A Million Wrongs Make a Right?
There is, however, a silver lining or two in all of this. The ANC is such an unmitigated train wreck at this point that it might be good that it is currently standing so fully on the wrong side of history. It has shown itself to be so wildly incompetent, corrupt, and morally twisted that it would almost be worse if it stood with America and Israel in all of this.
More hopefully, South Africa itself may benefit most from the ANC’s dreadful alliances, ironically. Ten years ago, the thought of the ANC losing power in the country was all but unthinkable — but given what’s happened over the past decade, that might be changing.

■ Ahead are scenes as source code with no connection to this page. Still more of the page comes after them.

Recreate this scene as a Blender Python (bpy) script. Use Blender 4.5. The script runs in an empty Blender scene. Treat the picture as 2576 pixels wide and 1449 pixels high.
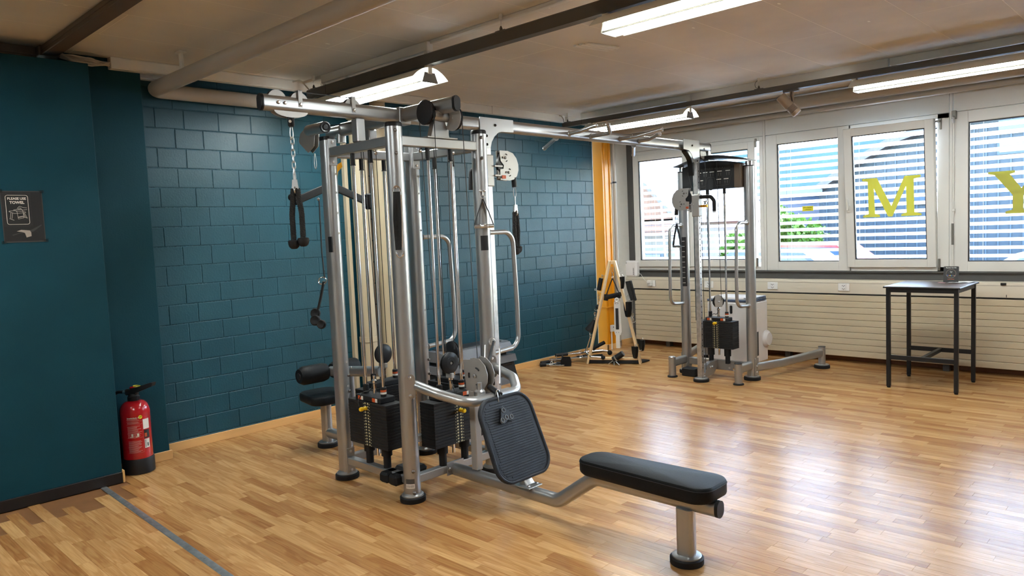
import bpy, bmesh, math, random
from mathutils import Vector, Matrix

# ------------------------------------------------------------------ camera, world, sun, exposure
SC = bpy.context.scene
COL = SC.collection
PI = math.pi
CAM = Vector((5.83, 0.0, 1.58))
FPX = 1863.64                      # focal length in pixels of the 2576 px wide frame
YAW, PIT, ROL = math.radians(-44.015), math.radians(-4.3146), math.radians(-2.4375)
_f = Vector((math.sin(YAW) * math.cos(PIT), math.cos(YAW) * math.cos(PIT), math.sin(PIT)))
_r0 = Vector((math.cos(YAW), -math.sin(YAW), 0.0))
_u0 = _r0.cross(_f)
_r = _r0 * math.cos(ROL) + _u0 * math.sin(ROL)
_u = _u0 * math.cos(ROL) - _r0 * math.sin(ROL)
cd = bpy.data.cameras.new('camera')
cam = bpy.data.objects.new('camera', cd)
COL.objects.link(cam)
cam.matrix_world = Matrix(((_r.x, _u.x, -_f.x, CAM.x), (_r.y, _u.y, -_f.y, CAM.y), (_r.z, _u.z, -_f.z, CAM.z), (0, 0, 0, 1)))
cd.sensor_width = 36.0
cd.lens = FPX / 2576.0 * 36.0
cd.clip_start, cd.clip_end = 0.05, 400.0
SC.camera = cam

W = bpy.data.worlds.new('sky')
SC.world = W
W.use_nodes = True
_n = W.node_tree.nodes
_sky = _n.new('ShaderNodeTexSky')
_sky.sky_type = 'NISHITA'
_sky.sun_disc = False
_sky.sun_elevation = math.radians(48)
_sky.sun_rotation = math.radians(20)
_sky.air_density, _sky.dust_density, _sky.ozone_density = 1.0, 0.8, 1.5
_n['Background'].inputs['Strength'].default_value = 1.5
W.node_tree.links.new(_sky.outputs[0], _n['Background'].inputs['Color'])

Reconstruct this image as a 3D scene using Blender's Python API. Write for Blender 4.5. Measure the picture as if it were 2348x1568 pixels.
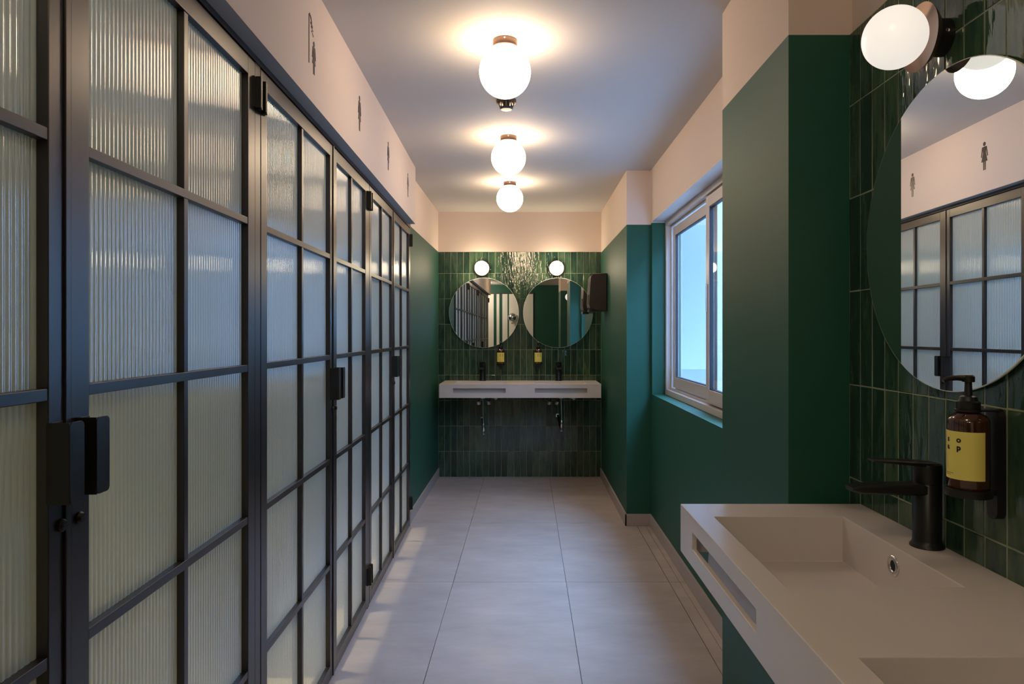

What is truly miraculous about all this, though, is that despite everything, South Africa genuinely remains a great place to be a Jew. Yes, there is still some antisemitism and like all Diaspora communities we still need armed security at our shuls, schools, and communal events, but despite the ANC’s best efforts to ingratiate itself to our very worst enemies, there is far less antisemitism here than in most countries and, at least within broadly Jewish and/or cosmopolitan areas, seldom any real need to hide our Jewishness.
And it is of the greatest of all possible ironies that we largely have the ANC to thank for this. At least the version of it that was around in 1994 — that crafted such an inclusive constitution and did its very best to engender a society where bigotry of any sort is entirely unacceptable. Except, of course, to sing “Kill the Boer.”